Plan participants, despite sponsors’ efforts at education, still lack confidence in their ability to evaluate retirement needs and save and invest enough to meet them — but automatic features such as auto-enrollment and automatic contribution escalation, or auto-escalation, can help bridge the gap.
That’s according to a J.P. Morgan Asset Management research study on plan participants. The resulting white paper, “Guiding Participants from Intent to Action: 2016 Defined Contribution Plan Participant Survey Findings,” said that many plan participants have a number of reasons to doubt that they’ll be able to retire with enough money to meet their needs.
Among those reasons are more immediate financial demands that impair their ability to save for a more distant future, a lack of understanding on how to set a retirement goal and a lack of confidence in their investing ability.

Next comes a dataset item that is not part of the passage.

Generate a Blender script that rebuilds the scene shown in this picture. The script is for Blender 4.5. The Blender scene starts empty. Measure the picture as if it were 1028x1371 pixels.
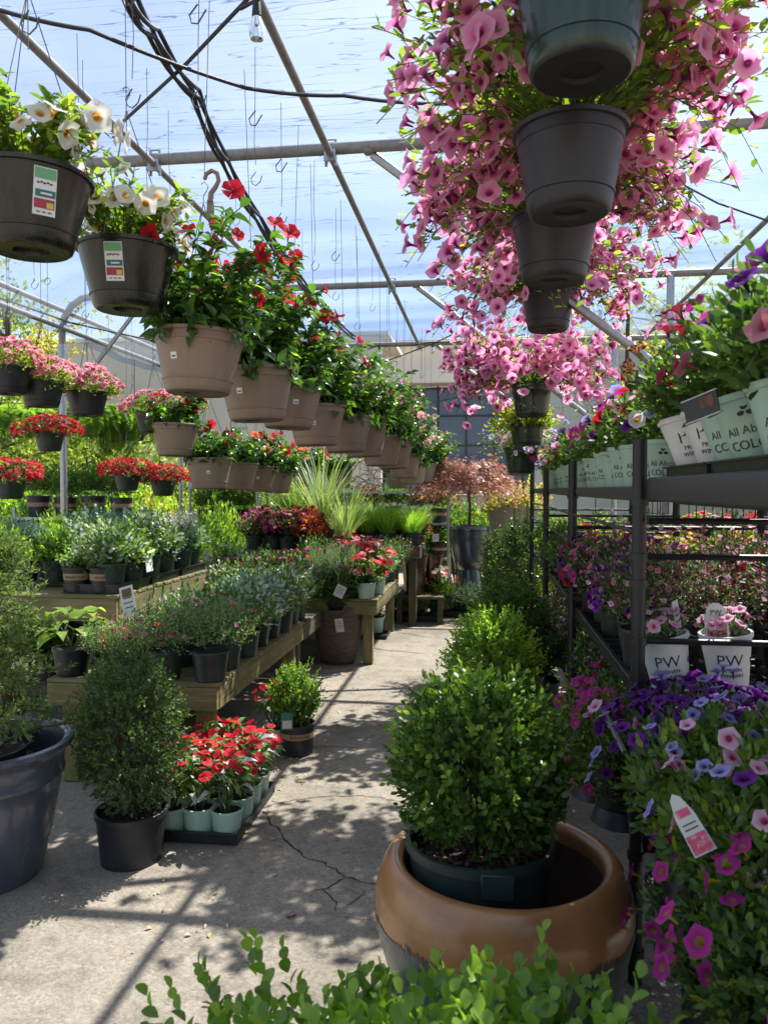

Added to that are a disconnect between intention and action — 81 percent of respondents, for instance, said they are interested in doing financial planning for retirement, but 45 percent do not have a plan — and a lack of action regarding their retirement plans at work.
Lest they be overtaken by events, many workers seem happy to surrender management of their retirement plans to auto features — despite the avowal of some that they’d rather do things themselves.
The study found, among other things, that approximately three quarters of participants are in favor of or at least neutral toward automatic enrollment (75 percent) and automatic contribution escalation (74 percent).
Roughly two-thirds (67 percent) are in favor of, or at least neutral toward, a combination of these two features. A large majority (90 percent) find target-date funds appealing, and 82 percent are in favor of, or at least neutral toward, re-enrollment.
This is despite the fact that 41 percent of respondents say they’re “do-it-yourself” investors who would prefer to make their own investment decisions — compared with 59 percent who would sooner that someone do it for them.
Automatic features such as auto-enrollment, auto-escalation and re-enrollment can go a long way toward resolving these problems, along with qualified default investment alternatives, and of course plan providers have ample statistics that indicate these practices boost participation and savings rates — as do some other strategies, of course.
But are auto features popular with employers? Not so much; there’s a perception that they’re going to become expensive if they’re truly successful and participants up their savings rates. Still, as employers become more concerned with the need to be sure plans provide successful outcomes, they may recalculate those costs against the potential for having an aging workforce that cannot afford to retire.